Monday, October 19, 2009

Fort Point Open Studios

The fall slew of open studio events continues at Fort Point, which is apparently the oldest artist's community in the area. There are definitely a lot of fun people, and I would not have expected such an extensive studio community -- it just looked like warehouses and office buildings when I was wandering the area, but I suppose the warehouses were misleading.

The weather today was disgusting, but I managed to get out and ended up connecting with some artists who were especially meaningful to me:
Jesseca Ferguson does wonderful pinhole photography and cyanotype prints. I talked with her for a while about the possibility of doing cyanotype at home, and now I'm excited - I always assumed I had to have full facilities, but apparently that may not be so. She also knew the professor I took alternative processing with at RISD! I suppose there are only a few educators who specialize in that, especially with the prevalence of digital photography. We did learn some great ways to use digital together with alternative, such as printing digital negatives for use in cyanotype printing. I realize this may make little sense to most people, but I'll do an entry on alternative processes at some point. In the meantime, email me or leave a comment if you're interested in hearing more!
Lisa Damtoft (no artist's website) makes absolutely wonderful small things, many out of everyday materials. I enjoyed her other works as well, but I was drawn mostly to those. The link shows one slide of hers, which is slices of text woven with pine needles. It's very small and was undoubtedly incredibly time-consuming. If you like the little, obsessive things I do you should definitely look her up.
Jennifer Chin, who makes beautiful silver jewelry. I actually met her at a preview for the event on Friday, where only a few studios were open. I looked through all of her site but I couldn't decide which pieces I liked best, so you will just have to check it out! I definitely recommend that - her work is beautiful. She was also great to talk to about jewelry design and doing shows.
Lisa Greenfield, whom I also met at the preview on Friday. She had an installation of Slinkys on the bridge near her studio, which I noticed on my way there. She does architectural abstract paintings with interesting texture and was very sweet to talk to.
And of course I can't forget Laura Davidson, who was basically the reason we decided to go to the Open Studios in the first place! I saw her work at a gallery event and loved it. I love how much she draws, even with paint, and her color palette. I had a great conversation with her about maps -- it definitely seems to be something that certain people are just drawn to (pun only vaguely intended).

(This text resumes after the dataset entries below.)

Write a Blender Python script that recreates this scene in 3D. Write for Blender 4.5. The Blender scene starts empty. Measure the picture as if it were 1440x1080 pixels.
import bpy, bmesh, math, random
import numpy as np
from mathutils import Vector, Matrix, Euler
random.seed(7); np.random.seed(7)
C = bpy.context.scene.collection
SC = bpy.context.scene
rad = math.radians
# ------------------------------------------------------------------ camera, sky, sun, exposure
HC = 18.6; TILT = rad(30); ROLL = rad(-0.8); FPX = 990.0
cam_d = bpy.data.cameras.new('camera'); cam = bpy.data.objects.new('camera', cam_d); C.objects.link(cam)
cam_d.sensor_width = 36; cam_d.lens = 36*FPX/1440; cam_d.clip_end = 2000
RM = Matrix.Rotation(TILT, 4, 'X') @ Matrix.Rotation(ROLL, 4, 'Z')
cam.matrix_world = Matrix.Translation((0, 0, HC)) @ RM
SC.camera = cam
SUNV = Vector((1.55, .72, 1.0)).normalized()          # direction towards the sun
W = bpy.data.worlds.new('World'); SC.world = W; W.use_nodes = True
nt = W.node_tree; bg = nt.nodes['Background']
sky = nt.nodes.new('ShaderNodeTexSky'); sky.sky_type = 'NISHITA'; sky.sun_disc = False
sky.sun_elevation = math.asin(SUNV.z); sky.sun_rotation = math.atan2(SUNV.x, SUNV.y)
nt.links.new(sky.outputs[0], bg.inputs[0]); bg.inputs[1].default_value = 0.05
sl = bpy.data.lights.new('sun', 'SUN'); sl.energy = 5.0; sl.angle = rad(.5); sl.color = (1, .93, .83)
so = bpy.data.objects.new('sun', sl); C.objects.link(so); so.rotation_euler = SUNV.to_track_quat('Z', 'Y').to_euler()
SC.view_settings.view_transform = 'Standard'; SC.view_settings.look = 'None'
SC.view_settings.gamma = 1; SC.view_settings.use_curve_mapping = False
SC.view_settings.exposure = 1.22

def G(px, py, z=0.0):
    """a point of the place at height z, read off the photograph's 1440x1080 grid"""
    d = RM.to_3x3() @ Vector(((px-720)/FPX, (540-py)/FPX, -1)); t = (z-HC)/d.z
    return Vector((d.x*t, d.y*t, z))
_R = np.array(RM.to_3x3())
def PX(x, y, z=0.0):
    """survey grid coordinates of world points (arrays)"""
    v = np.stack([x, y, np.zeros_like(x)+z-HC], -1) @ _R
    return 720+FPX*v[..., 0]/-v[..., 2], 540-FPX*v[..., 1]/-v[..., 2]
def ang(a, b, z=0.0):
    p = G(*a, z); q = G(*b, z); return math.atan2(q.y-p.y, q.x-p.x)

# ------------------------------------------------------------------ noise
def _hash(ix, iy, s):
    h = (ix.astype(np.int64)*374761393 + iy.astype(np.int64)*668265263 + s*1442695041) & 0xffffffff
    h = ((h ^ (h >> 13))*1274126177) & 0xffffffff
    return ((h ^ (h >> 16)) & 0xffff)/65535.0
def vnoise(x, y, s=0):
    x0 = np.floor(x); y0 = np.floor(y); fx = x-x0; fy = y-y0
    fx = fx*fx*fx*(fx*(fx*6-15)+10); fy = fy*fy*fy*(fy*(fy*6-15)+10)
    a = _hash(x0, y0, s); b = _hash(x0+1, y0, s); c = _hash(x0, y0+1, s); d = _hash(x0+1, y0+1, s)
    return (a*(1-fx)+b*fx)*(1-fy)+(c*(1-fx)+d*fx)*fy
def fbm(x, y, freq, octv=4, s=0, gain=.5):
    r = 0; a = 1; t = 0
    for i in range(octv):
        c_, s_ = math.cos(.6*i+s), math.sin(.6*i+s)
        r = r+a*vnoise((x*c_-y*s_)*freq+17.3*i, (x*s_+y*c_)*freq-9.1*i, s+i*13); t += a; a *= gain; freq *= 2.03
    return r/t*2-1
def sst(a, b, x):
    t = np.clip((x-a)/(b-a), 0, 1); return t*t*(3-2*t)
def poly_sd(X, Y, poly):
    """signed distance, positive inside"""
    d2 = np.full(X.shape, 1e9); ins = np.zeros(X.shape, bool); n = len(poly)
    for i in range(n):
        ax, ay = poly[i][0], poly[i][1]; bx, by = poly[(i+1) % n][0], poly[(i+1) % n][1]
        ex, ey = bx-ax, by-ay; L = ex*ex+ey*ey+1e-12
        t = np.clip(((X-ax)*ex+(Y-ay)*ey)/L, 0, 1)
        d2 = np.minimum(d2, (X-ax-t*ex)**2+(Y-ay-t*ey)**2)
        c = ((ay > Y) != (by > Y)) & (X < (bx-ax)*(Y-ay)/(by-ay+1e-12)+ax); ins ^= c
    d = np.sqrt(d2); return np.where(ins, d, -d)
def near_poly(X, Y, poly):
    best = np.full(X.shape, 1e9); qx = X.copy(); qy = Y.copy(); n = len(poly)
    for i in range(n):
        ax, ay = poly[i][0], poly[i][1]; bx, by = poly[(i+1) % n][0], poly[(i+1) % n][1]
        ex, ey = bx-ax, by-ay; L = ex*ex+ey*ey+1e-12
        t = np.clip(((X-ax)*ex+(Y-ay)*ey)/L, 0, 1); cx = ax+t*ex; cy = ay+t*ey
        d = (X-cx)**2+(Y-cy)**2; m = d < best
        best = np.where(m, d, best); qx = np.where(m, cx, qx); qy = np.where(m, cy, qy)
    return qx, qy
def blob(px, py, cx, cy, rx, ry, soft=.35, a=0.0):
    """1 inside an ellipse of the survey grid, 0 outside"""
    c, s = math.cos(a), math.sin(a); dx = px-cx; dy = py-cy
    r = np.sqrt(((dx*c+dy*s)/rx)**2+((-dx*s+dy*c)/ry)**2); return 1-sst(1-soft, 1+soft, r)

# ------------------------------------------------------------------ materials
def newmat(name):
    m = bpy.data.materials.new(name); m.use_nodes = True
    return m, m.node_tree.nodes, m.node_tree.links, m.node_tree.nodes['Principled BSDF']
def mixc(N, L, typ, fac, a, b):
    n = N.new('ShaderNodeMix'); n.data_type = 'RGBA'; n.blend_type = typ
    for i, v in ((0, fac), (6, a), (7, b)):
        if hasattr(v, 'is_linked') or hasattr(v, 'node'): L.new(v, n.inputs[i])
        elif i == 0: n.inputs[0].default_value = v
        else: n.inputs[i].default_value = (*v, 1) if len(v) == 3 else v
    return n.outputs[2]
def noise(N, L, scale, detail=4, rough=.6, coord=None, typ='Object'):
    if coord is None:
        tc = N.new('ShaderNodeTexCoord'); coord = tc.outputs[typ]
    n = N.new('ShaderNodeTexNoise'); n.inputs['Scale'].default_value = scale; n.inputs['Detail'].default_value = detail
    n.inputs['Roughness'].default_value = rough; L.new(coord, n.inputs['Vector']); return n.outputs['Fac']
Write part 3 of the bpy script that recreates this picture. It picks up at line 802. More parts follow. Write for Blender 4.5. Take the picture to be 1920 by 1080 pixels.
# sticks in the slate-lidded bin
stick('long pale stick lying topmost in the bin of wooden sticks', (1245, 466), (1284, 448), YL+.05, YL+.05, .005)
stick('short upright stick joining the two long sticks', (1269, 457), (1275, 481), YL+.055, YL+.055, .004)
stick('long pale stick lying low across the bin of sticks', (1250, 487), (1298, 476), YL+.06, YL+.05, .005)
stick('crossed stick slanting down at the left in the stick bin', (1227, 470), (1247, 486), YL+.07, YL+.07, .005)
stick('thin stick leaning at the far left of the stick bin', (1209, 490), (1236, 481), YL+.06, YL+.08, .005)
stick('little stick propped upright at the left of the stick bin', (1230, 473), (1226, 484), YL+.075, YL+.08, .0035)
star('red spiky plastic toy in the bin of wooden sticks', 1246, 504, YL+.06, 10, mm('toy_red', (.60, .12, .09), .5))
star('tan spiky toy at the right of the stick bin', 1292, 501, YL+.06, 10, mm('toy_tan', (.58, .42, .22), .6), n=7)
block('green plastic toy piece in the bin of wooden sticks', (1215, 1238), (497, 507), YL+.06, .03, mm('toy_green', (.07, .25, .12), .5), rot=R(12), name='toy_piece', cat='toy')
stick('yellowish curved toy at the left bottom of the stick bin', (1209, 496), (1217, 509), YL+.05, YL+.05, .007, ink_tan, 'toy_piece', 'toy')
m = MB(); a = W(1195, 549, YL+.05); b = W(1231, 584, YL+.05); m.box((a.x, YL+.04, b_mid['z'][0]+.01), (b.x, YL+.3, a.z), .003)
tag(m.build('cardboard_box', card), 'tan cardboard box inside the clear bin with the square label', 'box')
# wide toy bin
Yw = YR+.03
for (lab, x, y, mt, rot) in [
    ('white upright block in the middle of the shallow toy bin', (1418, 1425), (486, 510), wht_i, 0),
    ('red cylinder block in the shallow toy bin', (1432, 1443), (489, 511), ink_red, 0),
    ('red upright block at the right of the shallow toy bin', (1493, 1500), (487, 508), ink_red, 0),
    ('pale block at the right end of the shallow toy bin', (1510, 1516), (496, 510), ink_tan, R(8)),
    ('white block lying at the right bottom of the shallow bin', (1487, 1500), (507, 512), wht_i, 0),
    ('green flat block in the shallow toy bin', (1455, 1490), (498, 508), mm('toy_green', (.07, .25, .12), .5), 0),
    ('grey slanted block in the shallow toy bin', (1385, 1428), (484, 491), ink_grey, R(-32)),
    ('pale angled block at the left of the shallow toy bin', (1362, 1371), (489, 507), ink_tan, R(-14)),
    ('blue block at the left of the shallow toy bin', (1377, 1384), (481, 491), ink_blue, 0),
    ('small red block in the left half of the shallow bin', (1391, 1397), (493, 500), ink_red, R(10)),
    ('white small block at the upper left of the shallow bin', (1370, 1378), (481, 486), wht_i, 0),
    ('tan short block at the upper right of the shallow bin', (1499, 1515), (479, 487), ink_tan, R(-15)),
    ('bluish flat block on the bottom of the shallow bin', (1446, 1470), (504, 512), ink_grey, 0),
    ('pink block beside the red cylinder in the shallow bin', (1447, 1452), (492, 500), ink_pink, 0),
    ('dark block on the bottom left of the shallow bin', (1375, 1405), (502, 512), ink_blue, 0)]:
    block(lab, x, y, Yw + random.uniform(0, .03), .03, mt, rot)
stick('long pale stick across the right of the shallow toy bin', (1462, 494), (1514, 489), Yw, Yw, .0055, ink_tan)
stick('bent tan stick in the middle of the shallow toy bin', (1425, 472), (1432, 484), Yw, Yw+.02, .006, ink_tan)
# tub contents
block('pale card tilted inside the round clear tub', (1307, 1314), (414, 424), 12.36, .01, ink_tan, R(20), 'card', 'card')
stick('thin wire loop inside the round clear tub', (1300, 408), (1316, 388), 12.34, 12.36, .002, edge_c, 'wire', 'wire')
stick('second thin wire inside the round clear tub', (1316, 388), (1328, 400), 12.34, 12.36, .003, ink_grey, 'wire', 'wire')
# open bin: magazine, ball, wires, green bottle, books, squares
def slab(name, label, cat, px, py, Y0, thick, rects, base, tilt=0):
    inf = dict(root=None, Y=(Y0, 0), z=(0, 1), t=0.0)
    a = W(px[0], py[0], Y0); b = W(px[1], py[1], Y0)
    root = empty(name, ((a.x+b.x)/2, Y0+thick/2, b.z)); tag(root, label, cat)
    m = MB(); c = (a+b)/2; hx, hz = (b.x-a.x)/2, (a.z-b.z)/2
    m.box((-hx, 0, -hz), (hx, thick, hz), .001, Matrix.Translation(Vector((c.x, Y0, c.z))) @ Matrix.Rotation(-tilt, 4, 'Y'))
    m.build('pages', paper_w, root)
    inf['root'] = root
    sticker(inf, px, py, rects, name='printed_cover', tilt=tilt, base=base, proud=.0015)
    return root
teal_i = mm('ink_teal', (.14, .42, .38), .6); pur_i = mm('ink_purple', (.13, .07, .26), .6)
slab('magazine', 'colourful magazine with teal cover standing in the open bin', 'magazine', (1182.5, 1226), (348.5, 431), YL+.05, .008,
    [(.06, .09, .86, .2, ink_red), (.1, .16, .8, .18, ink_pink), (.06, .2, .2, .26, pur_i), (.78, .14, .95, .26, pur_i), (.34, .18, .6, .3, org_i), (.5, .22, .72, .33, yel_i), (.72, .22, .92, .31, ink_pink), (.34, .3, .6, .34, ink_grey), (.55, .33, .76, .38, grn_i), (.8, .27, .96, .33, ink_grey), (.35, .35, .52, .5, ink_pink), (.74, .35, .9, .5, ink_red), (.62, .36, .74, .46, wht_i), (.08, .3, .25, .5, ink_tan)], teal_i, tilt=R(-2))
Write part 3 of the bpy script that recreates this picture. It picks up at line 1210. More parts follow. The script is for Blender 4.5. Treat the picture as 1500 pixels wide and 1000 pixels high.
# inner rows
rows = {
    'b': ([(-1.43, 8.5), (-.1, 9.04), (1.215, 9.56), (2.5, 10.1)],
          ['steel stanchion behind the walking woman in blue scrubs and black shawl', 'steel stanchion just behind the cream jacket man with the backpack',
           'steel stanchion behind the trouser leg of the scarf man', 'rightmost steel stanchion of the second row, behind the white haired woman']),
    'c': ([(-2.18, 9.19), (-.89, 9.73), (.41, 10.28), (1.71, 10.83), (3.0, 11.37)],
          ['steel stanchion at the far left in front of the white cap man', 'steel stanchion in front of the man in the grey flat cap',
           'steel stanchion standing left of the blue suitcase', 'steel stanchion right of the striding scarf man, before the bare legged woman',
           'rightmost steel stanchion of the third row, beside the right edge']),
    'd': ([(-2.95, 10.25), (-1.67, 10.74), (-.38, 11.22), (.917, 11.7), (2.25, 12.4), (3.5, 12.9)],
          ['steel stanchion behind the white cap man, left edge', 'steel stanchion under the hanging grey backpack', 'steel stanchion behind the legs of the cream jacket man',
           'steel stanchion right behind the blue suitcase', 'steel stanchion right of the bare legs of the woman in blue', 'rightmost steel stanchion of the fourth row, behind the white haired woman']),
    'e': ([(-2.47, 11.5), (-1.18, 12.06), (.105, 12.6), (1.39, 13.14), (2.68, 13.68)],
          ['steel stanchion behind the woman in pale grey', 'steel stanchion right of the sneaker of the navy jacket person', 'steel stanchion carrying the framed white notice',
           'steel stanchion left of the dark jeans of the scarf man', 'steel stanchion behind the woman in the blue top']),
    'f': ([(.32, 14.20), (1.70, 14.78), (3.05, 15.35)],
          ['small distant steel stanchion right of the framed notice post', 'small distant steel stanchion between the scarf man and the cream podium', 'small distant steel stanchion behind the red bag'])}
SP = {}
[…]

I also checked out tons of other artists whose work I appreciated, even if I didn't have a common ground to converse with them on:
Dorothea Van Camp -- interesting works involving screenprints of digitally manipulated abstract images.
Kristen Alexandra -- I've seen her work before in other places, but I loved the jewelry she did with twig-like pieces - I hadn't seen those ones before.
Martin Berinstein -- I loved his huge, beautiful photographs of liquids and bubbles. The description doesn't give any idea of their appeal, though, so just check out the site.
Linda Huey -- I love the natural imagery and muted colors in her ceramics. I was originally drawn in by the much larger art pieces, but her small functional objects are just beautiful.
Birch & Willow -- Their twig lampshades are really amazing. I especially liked some wall sconces that were decorated with budded magnolia branches, but I guess I'm just excessively drawn to twigs.